_Written task_
Identify and copy all lines of the material where the string "scene" is found.
Provided information start
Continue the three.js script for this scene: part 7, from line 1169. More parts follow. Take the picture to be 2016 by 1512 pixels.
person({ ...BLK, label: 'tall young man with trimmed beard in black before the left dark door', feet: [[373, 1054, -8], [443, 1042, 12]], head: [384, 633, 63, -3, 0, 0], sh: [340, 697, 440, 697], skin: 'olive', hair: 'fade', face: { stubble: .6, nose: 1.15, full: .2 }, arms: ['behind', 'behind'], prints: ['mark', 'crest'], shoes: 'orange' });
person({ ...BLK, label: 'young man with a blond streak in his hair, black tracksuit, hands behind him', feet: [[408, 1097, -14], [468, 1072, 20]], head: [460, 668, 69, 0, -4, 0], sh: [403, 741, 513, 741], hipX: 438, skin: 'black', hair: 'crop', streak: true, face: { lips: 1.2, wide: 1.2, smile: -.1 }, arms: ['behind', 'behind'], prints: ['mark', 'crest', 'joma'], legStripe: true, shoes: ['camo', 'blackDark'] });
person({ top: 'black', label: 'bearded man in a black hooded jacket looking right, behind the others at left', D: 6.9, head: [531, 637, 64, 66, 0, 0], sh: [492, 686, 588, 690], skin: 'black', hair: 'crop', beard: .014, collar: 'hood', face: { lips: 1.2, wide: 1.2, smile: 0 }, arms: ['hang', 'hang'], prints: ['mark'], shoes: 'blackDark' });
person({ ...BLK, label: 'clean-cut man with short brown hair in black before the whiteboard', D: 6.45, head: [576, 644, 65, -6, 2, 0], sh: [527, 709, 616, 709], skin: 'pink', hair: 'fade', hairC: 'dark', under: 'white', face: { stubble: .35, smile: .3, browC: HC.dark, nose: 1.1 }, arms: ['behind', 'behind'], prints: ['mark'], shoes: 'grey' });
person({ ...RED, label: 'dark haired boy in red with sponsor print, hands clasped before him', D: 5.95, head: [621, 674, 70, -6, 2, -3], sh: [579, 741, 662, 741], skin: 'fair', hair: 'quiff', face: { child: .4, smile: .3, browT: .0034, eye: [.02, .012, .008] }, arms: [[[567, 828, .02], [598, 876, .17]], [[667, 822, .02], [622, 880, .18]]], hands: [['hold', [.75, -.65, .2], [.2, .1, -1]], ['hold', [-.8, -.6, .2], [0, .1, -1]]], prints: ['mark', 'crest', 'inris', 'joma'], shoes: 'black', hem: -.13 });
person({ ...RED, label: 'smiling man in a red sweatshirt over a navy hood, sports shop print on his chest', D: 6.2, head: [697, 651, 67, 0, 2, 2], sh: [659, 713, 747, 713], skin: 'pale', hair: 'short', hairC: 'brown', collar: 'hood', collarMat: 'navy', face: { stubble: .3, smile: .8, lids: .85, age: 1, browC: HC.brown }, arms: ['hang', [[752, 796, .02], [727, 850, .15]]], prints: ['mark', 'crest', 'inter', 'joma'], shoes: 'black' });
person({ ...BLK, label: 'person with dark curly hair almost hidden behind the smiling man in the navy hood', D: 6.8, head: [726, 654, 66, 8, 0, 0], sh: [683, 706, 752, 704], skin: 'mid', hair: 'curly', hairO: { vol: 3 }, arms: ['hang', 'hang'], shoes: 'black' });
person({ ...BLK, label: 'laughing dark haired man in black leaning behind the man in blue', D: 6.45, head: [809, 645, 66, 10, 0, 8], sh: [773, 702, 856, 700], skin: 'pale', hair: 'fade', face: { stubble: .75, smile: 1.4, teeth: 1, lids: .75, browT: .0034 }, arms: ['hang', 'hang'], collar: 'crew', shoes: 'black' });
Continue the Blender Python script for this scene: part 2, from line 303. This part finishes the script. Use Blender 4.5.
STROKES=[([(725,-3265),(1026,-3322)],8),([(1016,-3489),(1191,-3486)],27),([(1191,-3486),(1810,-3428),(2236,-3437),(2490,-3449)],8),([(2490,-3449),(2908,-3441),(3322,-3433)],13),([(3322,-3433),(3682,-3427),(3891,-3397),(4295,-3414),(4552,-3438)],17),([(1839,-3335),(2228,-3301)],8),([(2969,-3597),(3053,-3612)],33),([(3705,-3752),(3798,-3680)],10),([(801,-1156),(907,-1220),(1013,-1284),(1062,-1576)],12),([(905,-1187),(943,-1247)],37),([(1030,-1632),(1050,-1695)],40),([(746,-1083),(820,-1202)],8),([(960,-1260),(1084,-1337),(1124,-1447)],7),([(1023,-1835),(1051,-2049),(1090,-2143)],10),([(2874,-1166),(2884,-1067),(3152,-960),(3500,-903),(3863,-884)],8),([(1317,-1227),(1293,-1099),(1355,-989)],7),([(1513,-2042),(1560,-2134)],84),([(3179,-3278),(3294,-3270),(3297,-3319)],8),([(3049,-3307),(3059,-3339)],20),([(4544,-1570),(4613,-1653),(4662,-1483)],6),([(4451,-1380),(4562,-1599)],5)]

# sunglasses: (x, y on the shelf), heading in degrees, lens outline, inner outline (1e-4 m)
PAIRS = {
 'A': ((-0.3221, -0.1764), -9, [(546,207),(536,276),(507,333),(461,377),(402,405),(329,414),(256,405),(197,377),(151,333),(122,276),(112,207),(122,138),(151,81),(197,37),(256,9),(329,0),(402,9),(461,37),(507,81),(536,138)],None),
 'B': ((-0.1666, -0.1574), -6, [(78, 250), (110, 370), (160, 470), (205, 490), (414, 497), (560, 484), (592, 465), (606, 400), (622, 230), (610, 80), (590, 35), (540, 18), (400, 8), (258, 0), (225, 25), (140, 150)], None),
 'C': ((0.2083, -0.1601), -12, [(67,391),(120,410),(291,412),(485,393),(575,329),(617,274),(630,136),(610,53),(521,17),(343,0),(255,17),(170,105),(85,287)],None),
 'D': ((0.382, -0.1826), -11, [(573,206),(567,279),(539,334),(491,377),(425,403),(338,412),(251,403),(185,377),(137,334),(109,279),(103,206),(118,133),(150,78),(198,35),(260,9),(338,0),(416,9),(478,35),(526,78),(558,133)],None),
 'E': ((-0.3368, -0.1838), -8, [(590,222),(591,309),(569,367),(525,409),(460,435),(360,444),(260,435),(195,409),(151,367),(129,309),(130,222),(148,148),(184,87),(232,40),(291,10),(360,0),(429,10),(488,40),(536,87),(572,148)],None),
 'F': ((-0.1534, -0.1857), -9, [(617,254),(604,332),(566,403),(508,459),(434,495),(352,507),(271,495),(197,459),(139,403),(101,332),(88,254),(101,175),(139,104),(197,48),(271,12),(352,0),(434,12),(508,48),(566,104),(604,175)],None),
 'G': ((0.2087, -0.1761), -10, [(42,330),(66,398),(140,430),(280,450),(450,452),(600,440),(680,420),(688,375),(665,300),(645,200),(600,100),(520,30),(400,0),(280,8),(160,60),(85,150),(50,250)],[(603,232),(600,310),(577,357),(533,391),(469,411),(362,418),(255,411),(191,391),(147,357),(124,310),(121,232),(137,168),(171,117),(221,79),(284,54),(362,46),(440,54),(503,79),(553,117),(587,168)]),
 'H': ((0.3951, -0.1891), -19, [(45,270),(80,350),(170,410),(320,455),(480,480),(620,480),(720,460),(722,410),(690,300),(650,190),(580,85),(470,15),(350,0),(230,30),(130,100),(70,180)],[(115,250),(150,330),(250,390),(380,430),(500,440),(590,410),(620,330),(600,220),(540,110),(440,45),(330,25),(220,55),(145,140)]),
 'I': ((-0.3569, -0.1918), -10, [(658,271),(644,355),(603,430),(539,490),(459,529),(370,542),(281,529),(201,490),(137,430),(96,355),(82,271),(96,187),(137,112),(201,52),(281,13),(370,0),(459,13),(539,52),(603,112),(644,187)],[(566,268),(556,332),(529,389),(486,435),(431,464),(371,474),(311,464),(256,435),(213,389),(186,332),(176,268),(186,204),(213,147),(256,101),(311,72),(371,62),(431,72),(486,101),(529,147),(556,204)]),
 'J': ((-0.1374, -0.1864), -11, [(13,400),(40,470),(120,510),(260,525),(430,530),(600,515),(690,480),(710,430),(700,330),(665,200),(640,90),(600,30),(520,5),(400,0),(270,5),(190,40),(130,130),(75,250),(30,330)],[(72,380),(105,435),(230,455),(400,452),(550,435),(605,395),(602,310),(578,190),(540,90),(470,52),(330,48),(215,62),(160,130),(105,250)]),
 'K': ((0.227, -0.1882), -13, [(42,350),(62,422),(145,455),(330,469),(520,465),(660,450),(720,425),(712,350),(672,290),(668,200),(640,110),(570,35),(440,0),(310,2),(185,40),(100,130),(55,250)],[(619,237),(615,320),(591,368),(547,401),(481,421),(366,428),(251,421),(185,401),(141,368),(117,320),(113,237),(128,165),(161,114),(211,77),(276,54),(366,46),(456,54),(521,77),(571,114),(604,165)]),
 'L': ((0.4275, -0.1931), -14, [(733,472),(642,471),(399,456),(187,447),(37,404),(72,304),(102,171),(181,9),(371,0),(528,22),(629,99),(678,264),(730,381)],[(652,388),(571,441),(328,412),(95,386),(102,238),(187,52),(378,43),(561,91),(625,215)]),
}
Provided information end
_Response to the exercise_
Continue the three.js script for this scene: part 7, from line 1169. More parts follow. Take the picture to be 2016 by 1512 pixels.
Continue the Blender Python script for this scene: part 2, from line 303. This part finishes the script. Use Blender 4.5.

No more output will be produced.